Saturday, September 15, 2007

Old Train Brakes

In 1904, filmmaker G.W. "Billy" Bitzer of the American Mutoscope and Biograph Company came to Westinghouse Works to document the innovators of the day (and be one himself with his camera). My great-grandfather worked at Westinghouse Air Brake in Wilmerding at the time. Wilmerding had a population of 5,000 back then. In the 2000 census there were just over 2,000 residents.
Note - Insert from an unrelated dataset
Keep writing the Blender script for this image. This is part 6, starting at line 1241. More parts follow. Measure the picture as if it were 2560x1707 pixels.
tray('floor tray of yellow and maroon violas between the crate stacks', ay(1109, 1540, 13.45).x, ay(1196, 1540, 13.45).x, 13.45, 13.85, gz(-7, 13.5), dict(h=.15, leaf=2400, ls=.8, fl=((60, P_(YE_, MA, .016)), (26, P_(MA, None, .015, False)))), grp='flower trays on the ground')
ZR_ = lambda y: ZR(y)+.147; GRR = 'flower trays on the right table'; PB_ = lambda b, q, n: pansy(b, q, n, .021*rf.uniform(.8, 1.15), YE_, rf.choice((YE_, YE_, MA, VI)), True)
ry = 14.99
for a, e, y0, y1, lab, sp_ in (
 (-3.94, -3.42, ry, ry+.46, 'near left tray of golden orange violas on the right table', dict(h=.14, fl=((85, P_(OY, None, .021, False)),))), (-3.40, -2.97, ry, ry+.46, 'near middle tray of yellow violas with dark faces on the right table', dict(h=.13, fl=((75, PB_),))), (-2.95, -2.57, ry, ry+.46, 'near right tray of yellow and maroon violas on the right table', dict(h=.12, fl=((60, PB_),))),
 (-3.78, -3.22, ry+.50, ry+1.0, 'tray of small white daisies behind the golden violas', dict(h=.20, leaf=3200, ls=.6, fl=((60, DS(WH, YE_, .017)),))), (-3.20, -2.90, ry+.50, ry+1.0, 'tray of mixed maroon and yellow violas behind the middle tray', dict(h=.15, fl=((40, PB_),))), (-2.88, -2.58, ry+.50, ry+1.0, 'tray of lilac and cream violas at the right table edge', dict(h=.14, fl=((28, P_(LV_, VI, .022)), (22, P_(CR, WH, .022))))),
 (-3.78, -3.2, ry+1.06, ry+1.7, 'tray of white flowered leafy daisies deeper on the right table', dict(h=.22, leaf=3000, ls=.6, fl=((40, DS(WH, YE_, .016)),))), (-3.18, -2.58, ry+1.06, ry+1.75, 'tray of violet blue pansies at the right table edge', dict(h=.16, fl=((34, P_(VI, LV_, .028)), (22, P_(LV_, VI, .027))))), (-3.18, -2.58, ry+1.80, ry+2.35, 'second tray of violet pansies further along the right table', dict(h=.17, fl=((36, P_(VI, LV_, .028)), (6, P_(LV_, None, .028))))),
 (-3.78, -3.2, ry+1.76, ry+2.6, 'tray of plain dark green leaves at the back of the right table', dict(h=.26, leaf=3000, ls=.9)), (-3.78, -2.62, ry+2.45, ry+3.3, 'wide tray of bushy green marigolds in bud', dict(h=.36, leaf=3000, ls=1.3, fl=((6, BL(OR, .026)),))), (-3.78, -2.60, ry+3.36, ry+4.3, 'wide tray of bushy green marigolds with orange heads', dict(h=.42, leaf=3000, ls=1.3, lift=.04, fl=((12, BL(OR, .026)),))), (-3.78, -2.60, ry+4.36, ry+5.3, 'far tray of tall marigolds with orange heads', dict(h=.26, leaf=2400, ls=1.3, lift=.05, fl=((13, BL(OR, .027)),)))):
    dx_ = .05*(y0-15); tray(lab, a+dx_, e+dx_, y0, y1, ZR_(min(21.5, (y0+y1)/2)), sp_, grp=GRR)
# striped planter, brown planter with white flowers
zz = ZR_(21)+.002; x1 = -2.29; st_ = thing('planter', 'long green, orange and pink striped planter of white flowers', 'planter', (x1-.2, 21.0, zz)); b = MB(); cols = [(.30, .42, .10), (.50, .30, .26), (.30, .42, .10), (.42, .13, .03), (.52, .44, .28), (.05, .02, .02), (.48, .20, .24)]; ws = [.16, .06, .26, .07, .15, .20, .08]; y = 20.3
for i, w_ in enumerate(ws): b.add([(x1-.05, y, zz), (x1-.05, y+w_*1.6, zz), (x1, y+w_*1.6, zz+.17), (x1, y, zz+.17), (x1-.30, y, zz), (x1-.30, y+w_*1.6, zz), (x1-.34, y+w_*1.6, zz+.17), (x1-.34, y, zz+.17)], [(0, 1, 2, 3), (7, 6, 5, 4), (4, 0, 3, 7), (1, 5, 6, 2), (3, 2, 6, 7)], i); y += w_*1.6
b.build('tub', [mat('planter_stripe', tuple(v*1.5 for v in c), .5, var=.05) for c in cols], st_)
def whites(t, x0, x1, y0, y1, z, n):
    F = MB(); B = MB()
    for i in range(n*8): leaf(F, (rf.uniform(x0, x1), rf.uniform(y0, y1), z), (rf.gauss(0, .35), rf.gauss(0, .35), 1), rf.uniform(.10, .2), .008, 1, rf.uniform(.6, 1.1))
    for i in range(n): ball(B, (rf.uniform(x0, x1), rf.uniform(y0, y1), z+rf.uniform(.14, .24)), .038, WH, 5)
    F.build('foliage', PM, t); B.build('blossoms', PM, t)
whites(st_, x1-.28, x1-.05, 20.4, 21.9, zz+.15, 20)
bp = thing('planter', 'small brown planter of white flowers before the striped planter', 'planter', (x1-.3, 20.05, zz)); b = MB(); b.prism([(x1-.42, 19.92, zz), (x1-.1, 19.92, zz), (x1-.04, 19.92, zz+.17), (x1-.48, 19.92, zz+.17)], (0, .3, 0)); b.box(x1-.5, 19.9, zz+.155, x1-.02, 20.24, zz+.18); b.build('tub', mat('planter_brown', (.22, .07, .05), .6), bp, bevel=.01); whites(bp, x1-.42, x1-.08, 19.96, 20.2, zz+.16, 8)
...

The resulting 27 films were an early form of Pittsburgh corporate boosterism:

The films were shown daily with great success in the Westinghouse Auditorium at the Louisiana Purchase Exposition held in St. Louis in 1904. Although little production information is available for these films, they may have been made expressly for use at the Exposition.
On May 12, 1904, the Pittsburgh Post described a special screening for Westinghouse employees.
To satisfy the curiosity of the Westinghouse employees who were desirous of seeing the views to be sent to the Louisiana Purchase exposition, an exhibition of them was given last night by the Westinghouse officials at Carnegie music hall. The moving pictures show the interiors of the four Westinghouse plants at East Pittsburg, Swissvale, Wilmerding and Trafford City, combined with a panoramic view of the country between those places. The interior views are the first successful ones taken since the invention of the Cooper Hewitt vaporized mercury lamp, which in this instance made the clearest and brightest moving picture ever exhibited.

More on Wilmerding:

In yet another respect is Wilmerding distinguished from its sister boroughs of the county. It is a strong hold of socialism, not militant socialism, such as is sometimes linked with anarchy and violence, but the peaceful, sane variety.